Stéphane Taponier, Hervé Ghesquière et Gilad Schalit : même combat
Toute la presse en parle, la France, le monde s’émeut de cet abject commerce des otages que des gens, toujours les mêmes, pratiquent de manière éhontée.
D’un côté, un jeune soldat israélien détenu depuis plus de 48 mois, sans aucune visite de la Croix Rouge, sans courrier, sans lien avec qui que ce soit, si ce n’est avec ses geôliers qui menacent de le tuer à chaque instant.

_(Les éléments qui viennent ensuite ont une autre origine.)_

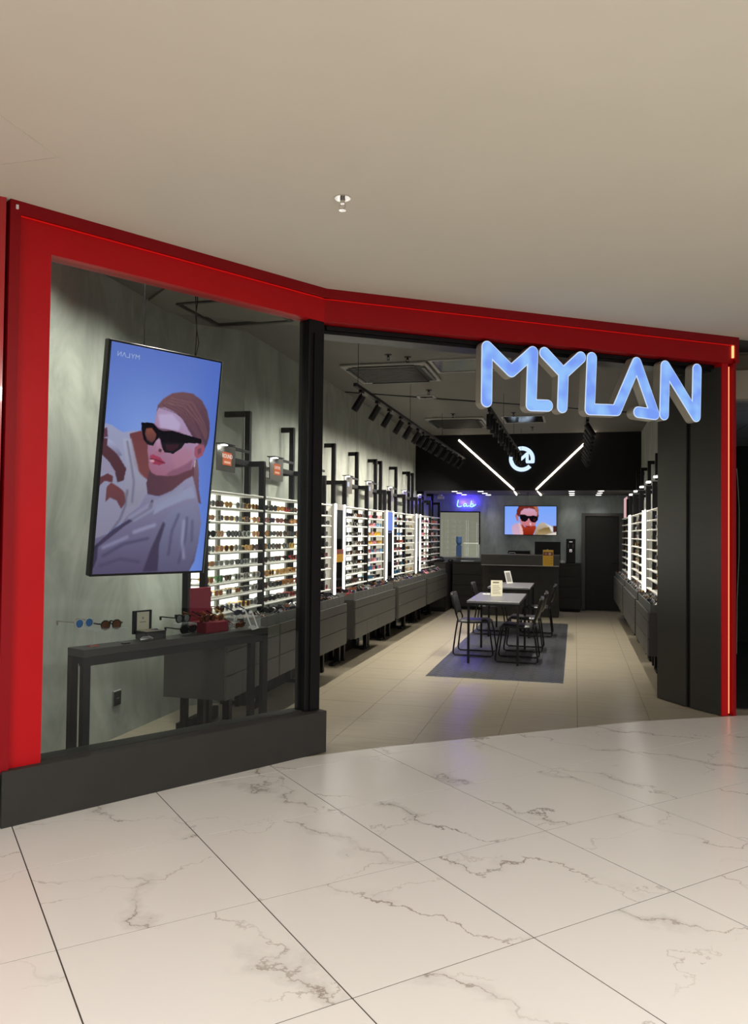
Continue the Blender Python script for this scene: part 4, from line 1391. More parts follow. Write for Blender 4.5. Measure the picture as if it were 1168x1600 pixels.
# door
dr = struct_empty('door_1', (0, 0, 0))
df = MB()
df.box(0.126, Y_B - .05, 0, 0.20, Y_B - .001, 2.045); df.box(0.885, Y_B - .05, 0, XR - 0.002, Y_B - .001, 2.045); df.box(0.20, Y_B - .05, 1.985, 0.885, Y_B - .001, 2.045)
obj('door_frame', df, mat('door_frame_grey', (0.065, 0.066, 0.062), 0.45), dr)
obj('leaf', box1(0.204, Y_B - .035, 0.01, 0.881, Y_B - .005, 1.98), M_DOOR, dr)
obj('handle', MB().tube([(0.83, Y_B - .035, 1.0), (0.83, Y_B - .075, 1.0), (0.74, Y_B - .075, 1.0)], 0.009, 8), M_BLACK, dr)
# counters along the back
def counter(name, x0, x1, yf, z0, z1, nd, label):
    t = thing(name, label, 'cabinet', (x0, yf, 0))
    w = x1 - x0
    obj('carcass', box1(0, 0.02, 0.06, w, Y_B - yf - 0.002, z1 - 0.03), M_CARC, t)
    obj('worktop', box1(-0.005, -0.01, z1 - 0.03, w + 0.005, Y_B - yf - 0.002, z1), M_DESK, t)
    obj('kickboard', box1(0.01, 0.04, 0, w - 0.01, 0.06, 0.06), M_BLACKM, t)
    hh = (z1 - 0.05 - 0.06) / nd
    for k in range(nd):
        obj('drawer', box1(0.003, 0, 0.06 + k * hh + .006, w - 0.003, 0.02, 0.06 + (k + 1) * hh - .008), M_DESK, t)
    return t
counter('back_counter', -0.32, 0.118, 16.80, 0, 0.995, 4, 'dark drawer counter between the reception desk and the door')
counter('back_counter', -2.50, -1.74, 16.55, 0, 1.0, 4, 'dark drawer counter under the lab window')
t = thing('corner_cabinet', 'tall dark cabinet block in the back left corner of the shop', 'cabinet', (-3.04, 15.95, 0))
obj('body', box1(0, 0, 0.0, 0.50, 1.33, 1.0, 0.004), M_DESK, t)
obj('door', box1(0.03, -0.015, 0.08, 0.47, 0.0, 0.97), M_CARC, t)
# reception desk
dk_ = thing('reception_desk', 'long dark reception desk with raised overhanging counter', 'desk', (-1.76, 15.30, 0))
obj('body', box1(0.0, 0.28, 0.0, 1.46, 0.85, 0.985), M_DESK, dk_)
obj('raised_front', box1(0.0, 0.0, 0.99, 1.47, 0.05, 1.185), mat('desk_upper_laminate', (0.026, 0.025, 0.022), 0.45), dk_)
obj('counter_top', box1(-0.002, 0.0, 1.185, 1.472, 0.36, 1.20, 0.002), mat('desk_counter_edge', (0.15, 0.14, 0.13), 0.3), dk_)
obj('edge_strip', box1(0.0, -0.006, 0.985, 1.47, 0.28, 0.995), M_STEEL, dk_)
obj('end_panel', box1(1.42, 0.05, 0.995, 1.47, 0.36, 1.185), mat('desk_end_brown', (0.05, 0.03, 0.024), 0.45), dk_)
pc = thing('price_card', 'mustard price card standing on the front of the reception desk', 'poster', (-0.588, 15.285, 0.992))
obj('card', box1(0, 0.0, 0, 0.187, 0.006, 0.30), mat('mustard_card_bright', (0.62, 0.36, 0.02), 0.5), pc)
obj('border', MB().box(-0.003, 0.006, -0.003, 0.19, 0.009, 0.303), mat('cream_border', (0.6, 0.5, 0.3), 0.5), pc)
pb = obj('picture_band', box1(0.006, -0.002, 0.195, 0.181, 0.0, 0.265), mat('maroon_print', (0.16, 0.04, 0.03), 0.5), pc)
obj('face', MB().cyl((0.055, -0.002, 0.228), 0.022, -0.001, 12, axis='Y'), mat('face_print_a', (0.30, 0.16, 0.12), 0.5), pb)
obj('face', MB().cyl((0.125, -0.002, 0.228), 0.025, -0.001, 12, axis='Y'), mat('face_print_b', (0.55, 0.33, 0.26), 0.5), pb)
ln = MB()
for k in range(6): ln.box(0.02, -0.001, 0.03 + k * 0.024, 0.13 + (k % 2) * 0.02, 0.0, 0.034 + k * 0.024)
for k in range(3): ln.box(0.145, -0.001, 0.04 + k * 0.05, 0.175, 0.0, 0.055 + k * 0.05)
obj('print_lines', ln, mat('ochre_print2', (0.33, 0.17, 0.01), 0.5), pc)
mo = thing('monitor', 'black computer monitor seen from behind on the reception desk', 'monitor', (-0.52, 15.75, 0.985))
obj('panel', box1(-0.245, 0, 0.11, 0.245, 0.035, 0.46, 0.004), M_BLACKM, mo)
obj('stand', MB().box(-0.03, 0.01, 0.0, 0.03, 0.04, 0.13).box(-0.11, -0.07, 0.0, 0.11, 0.10, 0.012), M_BLACKM, mo)
obj('emblem', MB().cyl((0, 0.0, 0.30), 0.017, -0.002, 12, axis='Y'), M_STEEL, mo)
pt = thing('printer', 'low black printer behind the reception counter', 'printer', (-1.06, 15.72, 0.985))
obj('body', box1(-0.22, 0, 0, 0.20, 0.3, 0.275, 0.01), M_BLACKM, pt)
obj('paper_tray', box1(-0.16, -0.04, 0.10, 0.14, 0.0, 0.12), M_BLACK, pt)
ph = thing('card_holder', 'small clear card holder on the reception counter', 'card holder', (-1.17, 15.38, 1.20))
obj('holder', MB().tube([(-0.06, 0, 0.0), (-0.055, 0, 0.03), (0.055, 0, 0.03), (0.06, 0, 0.0)], 0.004, 6), M_WHITE, ph)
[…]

De l’autre, deux journalistes français partis en reportage dans la vallée de Caprissa, l’une des plus dangereuses d’Afghanistan, et qui furent capturés par les talibans qui veulent les échanger contre d’importantes sommes d’argent et obtenir la satisfaction de leurs revendications politiques : libération de terroristes, évacuation des troupes d’Afghanistan opérant sous mandat de l’ONU, etc… On comprend que les puissances concernées hésitent avant de s’engager car si on donnait son accord, on serait confronté chaque jour que D- fait à ce type de chantage.

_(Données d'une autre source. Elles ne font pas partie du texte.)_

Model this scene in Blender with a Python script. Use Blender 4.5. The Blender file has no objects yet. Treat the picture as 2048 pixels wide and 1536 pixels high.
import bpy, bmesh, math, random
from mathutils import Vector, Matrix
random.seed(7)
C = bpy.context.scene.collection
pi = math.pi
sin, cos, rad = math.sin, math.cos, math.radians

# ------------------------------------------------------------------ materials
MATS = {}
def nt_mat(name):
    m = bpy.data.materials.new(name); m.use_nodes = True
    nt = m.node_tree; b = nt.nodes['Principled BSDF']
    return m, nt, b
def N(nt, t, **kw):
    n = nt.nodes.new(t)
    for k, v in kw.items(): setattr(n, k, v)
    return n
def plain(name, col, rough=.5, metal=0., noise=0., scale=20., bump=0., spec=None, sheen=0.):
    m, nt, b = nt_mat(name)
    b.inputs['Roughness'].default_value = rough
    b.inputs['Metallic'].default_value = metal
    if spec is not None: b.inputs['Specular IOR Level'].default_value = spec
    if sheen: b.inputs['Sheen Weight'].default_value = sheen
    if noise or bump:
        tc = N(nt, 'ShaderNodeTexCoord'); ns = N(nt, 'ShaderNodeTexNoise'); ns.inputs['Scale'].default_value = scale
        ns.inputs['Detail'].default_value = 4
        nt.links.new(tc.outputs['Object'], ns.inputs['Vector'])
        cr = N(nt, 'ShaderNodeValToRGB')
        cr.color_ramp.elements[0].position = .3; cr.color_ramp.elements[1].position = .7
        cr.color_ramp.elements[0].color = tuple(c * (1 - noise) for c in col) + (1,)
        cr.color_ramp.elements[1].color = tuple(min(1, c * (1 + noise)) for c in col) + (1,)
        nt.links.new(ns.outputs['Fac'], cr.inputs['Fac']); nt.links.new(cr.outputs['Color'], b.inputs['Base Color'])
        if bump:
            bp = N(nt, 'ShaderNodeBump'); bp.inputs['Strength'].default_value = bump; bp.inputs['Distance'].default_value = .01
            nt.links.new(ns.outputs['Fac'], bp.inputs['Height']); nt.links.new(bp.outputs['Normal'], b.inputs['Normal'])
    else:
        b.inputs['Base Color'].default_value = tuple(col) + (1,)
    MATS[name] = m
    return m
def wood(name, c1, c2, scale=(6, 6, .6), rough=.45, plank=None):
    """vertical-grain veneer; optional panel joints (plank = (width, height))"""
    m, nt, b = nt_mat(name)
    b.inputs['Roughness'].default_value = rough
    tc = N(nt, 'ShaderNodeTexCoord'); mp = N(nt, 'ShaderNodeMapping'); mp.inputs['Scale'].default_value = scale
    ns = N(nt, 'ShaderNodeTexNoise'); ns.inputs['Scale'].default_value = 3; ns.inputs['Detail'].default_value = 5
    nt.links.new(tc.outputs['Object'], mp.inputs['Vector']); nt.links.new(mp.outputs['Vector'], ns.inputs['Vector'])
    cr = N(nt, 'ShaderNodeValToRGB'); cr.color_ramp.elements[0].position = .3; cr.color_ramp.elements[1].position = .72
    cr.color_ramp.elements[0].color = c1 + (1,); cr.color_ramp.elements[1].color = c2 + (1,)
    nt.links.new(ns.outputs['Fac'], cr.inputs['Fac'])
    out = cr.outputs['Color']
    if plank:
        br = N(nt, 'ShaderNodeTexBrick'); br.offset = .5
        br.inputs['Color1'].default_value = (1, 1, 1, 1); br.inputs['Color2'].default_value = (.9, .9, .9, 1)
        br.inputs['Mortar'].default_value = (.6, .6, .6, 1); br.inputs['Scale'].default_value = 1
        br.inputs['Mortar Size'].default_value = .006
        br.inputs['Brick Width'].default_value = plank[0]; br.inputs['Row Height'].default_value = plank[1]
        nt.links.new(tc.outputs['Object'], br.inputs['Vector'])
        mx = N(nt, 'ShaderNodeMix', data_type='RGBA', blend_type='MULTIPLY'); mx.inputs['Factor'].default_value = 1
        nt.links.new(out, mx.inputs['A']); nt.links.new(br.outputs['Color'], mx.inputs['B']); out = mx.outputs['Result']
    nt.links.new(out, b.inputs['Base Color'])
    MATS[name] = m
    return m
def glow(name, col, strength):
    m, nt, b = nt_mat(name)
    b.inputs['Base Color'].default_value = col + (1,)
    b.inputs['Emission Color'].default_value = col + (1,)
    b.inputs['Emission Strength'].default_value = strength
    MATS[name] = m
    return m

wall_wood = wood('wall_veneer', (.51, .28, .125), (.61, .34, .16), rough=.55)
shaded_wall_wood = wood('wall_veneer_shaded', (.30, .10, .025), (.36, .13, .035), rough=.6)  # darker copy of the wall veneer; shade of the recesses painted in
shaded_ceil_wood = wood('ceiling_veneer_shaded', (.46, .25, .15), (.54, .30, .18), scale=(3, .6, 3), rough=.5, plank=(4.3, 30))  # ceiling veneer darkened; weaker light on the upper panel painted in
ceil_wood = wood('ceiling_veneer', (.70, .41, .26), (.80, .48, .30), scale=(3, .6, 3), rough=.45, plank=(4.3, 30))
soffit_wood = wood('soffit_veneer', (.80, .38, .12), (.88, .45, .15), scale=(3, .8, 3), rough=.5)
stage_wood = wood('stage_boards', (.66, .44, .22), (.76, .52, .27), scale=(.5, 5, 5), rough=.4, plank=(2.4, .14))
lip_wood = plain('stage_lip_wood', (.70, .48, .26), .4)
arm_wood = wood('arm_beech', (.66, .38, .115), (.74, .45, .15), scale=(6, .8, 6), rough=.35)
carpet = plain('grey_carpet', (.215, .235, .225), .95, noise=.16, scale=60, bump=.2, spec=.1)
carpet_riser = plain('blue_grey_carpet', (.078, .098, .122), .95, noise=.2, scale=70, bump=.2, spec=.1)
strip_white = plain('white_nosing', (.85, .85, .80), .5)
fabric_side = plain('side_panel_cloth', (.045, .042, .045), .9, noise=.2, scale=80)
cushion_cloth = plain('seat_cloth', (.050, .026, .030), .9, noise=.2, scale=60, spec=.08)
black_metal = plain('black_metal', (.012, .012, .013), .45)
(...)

C’est un dilemme moral insoutenable, un débat quasi cornélien ! Que faire ? Je ne sais, si ce n’est qu’il faut déployer des trésors d’ingéniosité diplomatique pour tirer ces pauvres captifs de leur lieu de rétention. Mais au plan philosophique, comment juger les preneurs d’otages ?
Leur combat, leur cause, si sacrées soit-elle à leurs yeux, ne saurait justifier un tel acte, à la fois abject et barbare. On connaît le principe de la philosophie morale occidentale (mais que d’autres méconnaissent gravement) : la fin ne justifie pas les moyens. On connaît aussi le principe de la philosophie morale kantienne selon lequel on ne peut pas utiliser un être humain comme un moyen car il est une fin en soi. Il n’existe pas une seule doctrine morale qui permette de briser une volonté humaine pour la soumettre à la sienne propre.

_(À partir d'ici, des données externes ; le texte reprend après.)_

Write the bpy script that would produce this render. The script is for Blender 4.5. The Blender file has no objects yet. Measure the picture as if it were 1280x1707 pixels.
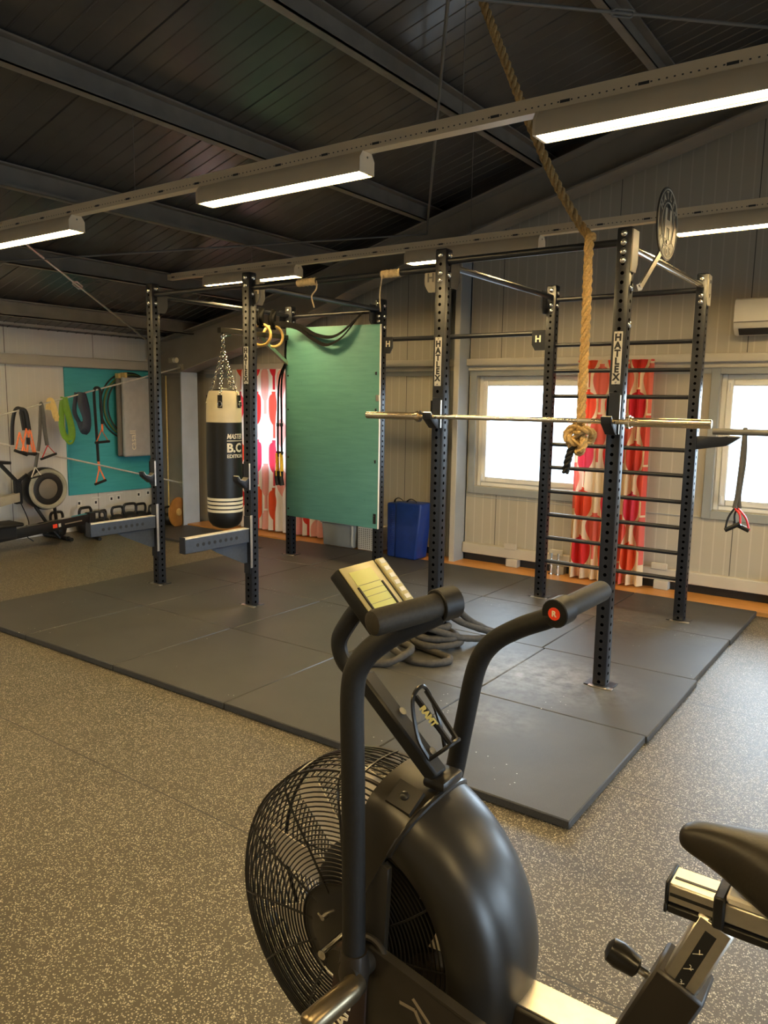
import bpy, bmesh, math, random
from mathutils import Vector, Matrix
random.seed(7)
PI = math.pi
sc = bpy.context.scene
COL = sc.collection

# ------------------------------------------------------------------ node helpers
class NX:
    """tiny expression builder for math nodes"""
    def __init__(s, nt): s.nt = nt
    def m(s, op, a, b=None, c=None):
        n = s.nt.nodes.new('ShaderNodeMath'); n.operation = op
        for i, v in enumerate((a, b, c)):
            if v is None: continue
            if isinstance(v, (int, float)): n.inputs[i].default_value = v
            else: s.nt.links.new(v, n.inputs[i])
        return n.outputs[0]
    def coords(s, kind='Object'):
        t = s.nt.nodes.new('ShaderNodeTexCoord')
        x = s.nt.nodes.new('ShaderNodeSeparateXYZ'); s.nt.links.new(t.outputs[kind], x.inputs[0])
        return t.outputs[kind], x.outputs[0], x.outputs[1], x.outputs[2]
    def pos(s):
        g = s.nt.nodes.new('ShaderNodeNewGeometry')
        x = s.nt.nodes.new('ShaderNodeSeparateXYZ'); s.nt.links.new(g.outputs['Position'], x.inputs[0])
        y = s.nt.nodes.new('ShaderNodeSeparateXYZ'); s.nt.links.new(g.outputs['True Normal'], y.inputs[0])
        return g.outputs['Position'], x.outputs, y.outputs
    def noise(s, vec, scale, detail=3, rough=.5):
        n = s.nt.nodes.new('ShaderNodeTexNoise'); n.inputs['Scale'].default_value = scale
        n.inputs['Detail'].default_value = detail; n.inputs['Roughness'].default_value = rough
        s.nt.links.new(vec, n.inputs['Vector']); return n.outputs['Fac']
    def voro(s, vec, scale, rnd=1.0):
        n = s.nt.nodes.new('ShaderNodeTexVoronoi'); n.inputs['Scale'].default_value = scale
        n.inputs['Randomness'].default_value = rnd
        s.nt.links.new(vec, n.inputs['Vector']); return n.outputs['Distance'], n.outputs['Color']
    def ramp(s, fac, stops, interp='LINEAR'):
        r = s.nt.nodes.new('ShaderNodeValToRGB'); r.color_ramp.interpolation = interp
        el = r.color_ramp.elements
        while len(el) < len(stops): el.new(.5)
        for e, (p, c) in zip(el, stops):
            e.position = p; e.color = (*c, 1) if len(c) == 3 else c
        s.nt.links.new(fac, r.inputs[0]); return r.outputs[0]
    def mix(s, fac, a, b, mode='MIX'):
        n = s.nt.nodes.new('ShaderNodeMix'); n.data_type = 'RGBA'; n.blend_type = mode
        for sock, v in ((n.inputs[0], fac), (n.inputs[6], a), (n.inputs[7], b)):
            if isinstance(v, (int, float)): sock.default_value = v
            elif isinstance(v, tuple): sock.default_value = (*v, 1)
            else: s.nt.links.new(v, sock)
        return n.outputs[2]
    def bump(s, h, strength=.3, dist=.01):
        n = s.nt.nodes.new('ShaderNodeBump'); n.inputs['Strength'].default_value = strength
        n.inputs['Distance'].default_value = dist; s.nt.links.new(h, n.inputs['Height']); return n.outputs[0]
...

Inféoder une volonté humaine, intrinsèquement autonome, à des choix hétéronomiques vous place eo ipso à l’extérieur de l’humanité civilisée. La question qui se pose alors est la suivante : faut-il négocier avec les ravisseurs ? Ma réponse va en choquer quelques uns : non ! Car les criminels qui bafouent les règles les plus élémentaires de la morale récidiveront à l’infini. Il faudrait plutôt tenter un jour prochain un vaste coup de main pour détruire les ravisseurs ou enlever l’un de leurs chefs. Ceci contredit peut-être ce que j’écrivais un peu plus haut, mais là bas il s’agissait d’une attitude théorique, ici d’une attitude pratique, hic et nunc.
D’aucuns diront que l’on se met au même niveau, que ce serait une victoire pour les barbares, etc… Certes, mais les principes philosophiques guident parfois nos actions. Ils ne sauraient s’y substituer.